The U.S. Congress invited a man to speak about his experience in a Chinese internment camp, but Washington rejected his visa application earlier this month.

Omir Bekali, one of the first people to publicly discuss the time he'd spent in a Muslim internment camp in China's Xinjiang region, said that the Congressional-Executive Committee on China invited him to speak in September. When questions arose about the Kazakh national's employment status, the U.S. Consulate Istanbul rejected his visa application on October 2.

"They kept going back and forth. Why did they invite me and then reject my visa? I've received so many threats after speaking out, I feel like they should be able to do at least this simple request," Bekali told the Associated Press.

Shortly after speaking out about the camps, where approximately 1 million Muslims are being held, Bekali added that police interrogated him at his home in Kazakhstan. He was able to join his family in Turkey after fleeing his home country, but said he wants to move to Europe or the United States, where he and his family would be safe.

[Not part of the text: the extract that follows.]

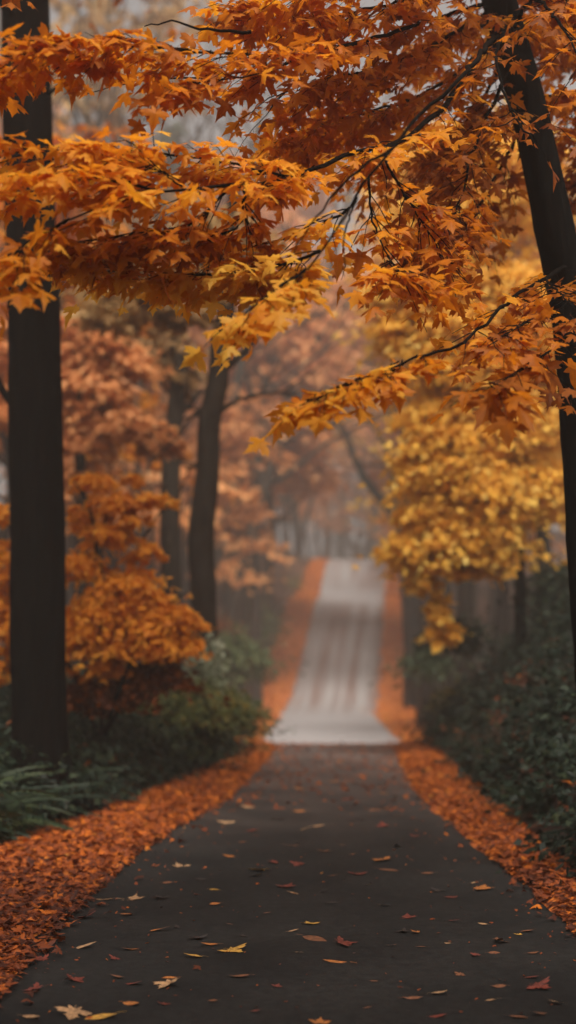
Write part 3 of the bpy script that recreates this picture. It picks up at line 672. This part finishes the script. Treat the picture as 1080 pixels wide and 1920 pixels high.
# ------------------------------------------------------------------ background forest, copies of a few kinds
def proto(kind, h, r0, cm, ct, nlimb, crownn, seed, size=(.26, .42), spreadf=.30, start=.4):
    global rng
    rs = rng; rng = np.random.default_rng(seed)
    t = thing('forest_tree', 'x', 'tree', (0, 0, 0)); m1 = MB(); m2 = MB()
    p = limb_path((0, 0, -.4), (0.02, 0, 1), h, 16, .05, 0); m1.tube(p, np.interp(np.linspace(0, 1, 17), [0, .08, 1], [r0 * 1.4, r0, r0 * .15]), 9, rough=.05)
    for k in range(nlimb):
        f = start + (1 - start) * (k + .5) / nlimb; i = min(int(f * 16), 15); a = k * 2.4 + rng.normal(0, .4)
        L = h * spreadf * (1.15 - f * .75) * rng.uniform(.8, 1.2)
        q = limb_path(p[i], (math.cos(a), math.sin(a), .55), L, 8, .12, .5); m1.tube(q, np.linspace(r0 * .38 * (1.2 - f), .015, 9), 6)
        for _ in range(3):
            j = rng.integers(3, 8); b = rng.uniform(0, 6.28)
            q2 = limb_path(q[j], unit(q[j] - q[j - 1]) + np.array([math.cos(b), math.sin(b), .3]) * .8, L * .45, 6, .15, .3); m1.tube(q2, np.linspace(r0 * .12, .008, 7), 4)
            if crownn: cloud(m2, q2[-2], (L * .42, L * .42, L * .22), crownn, size, ct, (ragt, starB), sub=12)
        if crownn: cloud(m2, q[-2], (L * .45, L * .45, L * .25), crownn, size, ct, (ragt, starB), sub=12)
    m1.build('trunk', M_bark2, t, smooth=True)
    if crownn: m2.build('crown', cm, t)
    rng = rs; return t
def conifer(h, seed):
    t = thing('forest_tree', 'x', 'tree', (0, 0, 0)); m1 = MB(); m2 = MB()
    m1.tube(limb_path((0, 0, -.4), (0, 0, 1), h, 10, .01, 0), np.linspace(.28, .03, 11), 8)
    for k in range(60):
        f = .12 + .86 * k / 60; a = k * 2.4; L = h * .22 * (1.03 - f); z = f * h
        e = np.array([math.cos(a) * L, math.sin(a) * L, -.25 * L]); n = 26
        t_ = rng.random(n); pos = np.array([0, 0, z]) + e * t_[:, None] + rng.normal(0, .12, (n, 3)); m1.tube([(0, 0, z), tuple(np.array([0, 0, z]) + e)], [.04, .01], 4)
        put_leaves(m2, pos, unit(e / L + rng.normal(0, .5, (n, 3)) + [0, 0, -.4]), rng.uniform(.3, .5, n), np.clip(rng.normal(.7, .2, n), 0, 1), (ragt,))
    m1.build('trunk', M_bark2, t); m2.build('crown', M_green, t); return t
K = {'rust': proto('rust', 17, .24, M_pink, (.35, .16), 12, 60, 1), 'coral': proto('coral', 15, .20, M_pink, (.62, .16), 12, 72, 2), 'orange': proto('orange', 16, .22, M_aut, (.58, .16), 12, 60, 3),
     'gold': proto('gold', 14, .18, M_gold, (.5, .18), 11, 60, 4), 'tan': proto('tan', 18, .24, M_tan, (.5, .2), 12, 40, 5), 'bare': proto('bare', 21, .22, None, (.5, .2), 16, 0, 6, start=.3),
     'thin bare': proto('thinbare', 19, .13, None, (.5, .2), 12, 0, 8, start=.45, spreadf=.2), 'dark green': conifer(16, 9)}
WORD = {'rust': 'rust brown leafy tree', 'coral': 'coral pink leafy tree', 'orange': 'orange leafy tree', 'gold': 'golden yellow leafy tree', 'tan': 'tan leafy tree', 'bare': 'bare grey tree with forking limbs',
        'thin bare': 'thin bare grey trunk', 'dark green': 'dark green conifer'}
BG = []
def bgt(kind, px, d, s=1.0): BG.append((kind, (px - CXP) / FPX * d, d, s))
for k_, px, d, s in [
    # left slope, front to back
    ('rust', 60, 30, .75), ('orange', -40, 27, .7), ('thin bare', 255, 31, .8), ('thin bare', 285, 36, .9), ('coral', 210, 37, .8), ('thin bare', 440, 38, .8), ('rust', 340, 44, .85), ('thin bare', 480, 47, .9), ('bare', 90, 42, .95),
    ('thin bare', 420, 50, .8), ('coral', 440, 55, .8), ('bare', 230, 52, 1.1), ('tan', 130, 50, .9), ('bare', 350, 58, 1.1), ('coral', 250, 62, .95), ('rust', 80, 60, 1.1), ('dark green', 330, 78, 1.35),
    ('thin bare', 470, 66, .95), ('bare', 420, 72, 1.15), ('rust', 500, 78, .75), ('coral', 400, 88, 1.0), ('bare', 300, 84, 1.35), ('dark green', 480, 96, 1.1), ('thin bare', 150, 70, 1.35), ('bare', 190, 90, 1.5),
    ('rust', 540, 92, .65), ('tan', 470, 84, .85), ('bare', 560, 100, .8), ('thin bare', 530, 70, .8), ('orange', -100, 40, .9), ('coral', 20, 50, 1),
    # right slope
    ('tan', 1010, 38, .8), ('rust', 1040, 34, .75), ('gold', 960, 42, .8), ('coral', 960, 52, .85), ('rust', 880, 58, .9), ('gold', 1080, 48, .9), ('coral', 780, 66, .8), ('tan', 930, 68, 1.1), ('bare', 930, 44, .8),
    ('thin bare', 868, 40, .8), ('thin bare', 905, 33, .7), ('rust', 1000, 62, 1.1), ('coral', 770, 84, .85), ('bare', 800, 78, .9), ('orange', 1150, 40, .9), ('thin bare', 850, 62, .8),
    # beyond the crest of the far road
    ('bare', 640, 140, .9), ('bare', 690, 136, .95), ('coral', 590, 120, .95), ('rust', 680, 132, 1.0), ('dark green', 640, 138, .8), ('bare', 750, 120, .9),
    ('tan', 730, 136, 1.1), ('coral', 540, 124, 1.1), ('bare', 600, 130, 1.1), ('dark green', 700, 146, .9), ('rust', 470, 130, 1.3), ('coral', 800, 130, 1.2), ('bare', 520, 140, 1.3), ('tan', 640, 150, 1.25),
    ('coral', 560, 108, 1.75), ('orange', 500, 104, 1.5), ('tan', 610, 138, 1.9), ('coral', 680, 122, 1.75), ('gold', 740, 112, 1.7), ('orange', 790, 106, 1.6),
    ('bare', 120, 36, 1.15), ('bare', 235, 43, 1.35), ('bare', 410, 47, 1.4), ('thin bare', 320, 40, 1.35), ('tan', 165, 50, 1.55), ('bare', 470, 56, 1.6), ('coral', 180, 58, 1.5), ('dark green', 320, 72, 1.7), ('coral', 440, 74, 1.75), ('bare', 130, 62, 1.75), ('bare', 360, 64, 1.7), ('thin bare', 240, 60, 1.8), ('gold', 290, 90, 1.9), ('rust', 110, 70, 1.6), ('thin bare', 100, 66, 1.8), ('thin bare', 210, 74, 1.9), ('thin bare', 340, 68, 1.85), ('bare', 400, 80, 1.9), ('bare', 270, 76, 1.9), ('thin bare', 440, 84, 2.0), ('coral', 160, 76, 1.35), ('tan', 260, 60, 1.05), ('rust', 380, 66, 1.0), ('coral', 470, 70, 1.15), ('orange', 120, 58, 1.0), ('bare', 140, 88, 2.0), ('coral', 440, 100, 1.9),
    ('orange', 860, 76, 1.3), ('gold', 820, 62, 1.15), ('coral', 940, 84, 1.6),
    ('bare', 400, 128, 1.6), ('thin bare', 350, 120, 1.7), ('bare', 240, 120, 1.7), ('rust', 860, 120, 1.4), ('coral', 330, 125, 1.25), ('dark green', 240, 128, 1.5)]:
    bgt(k_, px, d, s)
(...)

"I'm scared China will find some way to hurt me or threaten me. Every day I have nightmares; I can't sleep at night. China's economic power is so strong and only getting stronger. Everyone's scared of the pressure China can exert on them. I've lost faith in other countries," Bekali said, according to the news outlet.

While the State Department said it could not comment on the case, it later stated that it "continues to urge China to reverse its counterproductive policies that conflate terrorism with peaceful religious and political expression, and to release all those arbitrarily detained in these camps."

A Chinese official defended the use of what he called "vocational education" centers on Tuesday, saying that those in the camps are able to "reflect on their mistakes and see clearly the essence and harm of terrorism and religious extremism."

"Many trainees have said that they were previously affected by extremist thought and had never participated in such kinds of art and sports activities, and now they have realized that life can be so colorful," said Shohrat Zakir, chairman of the government of Xinjiang Uygur Autonomous Region, in an interview with the state-run Xinhua News Agency.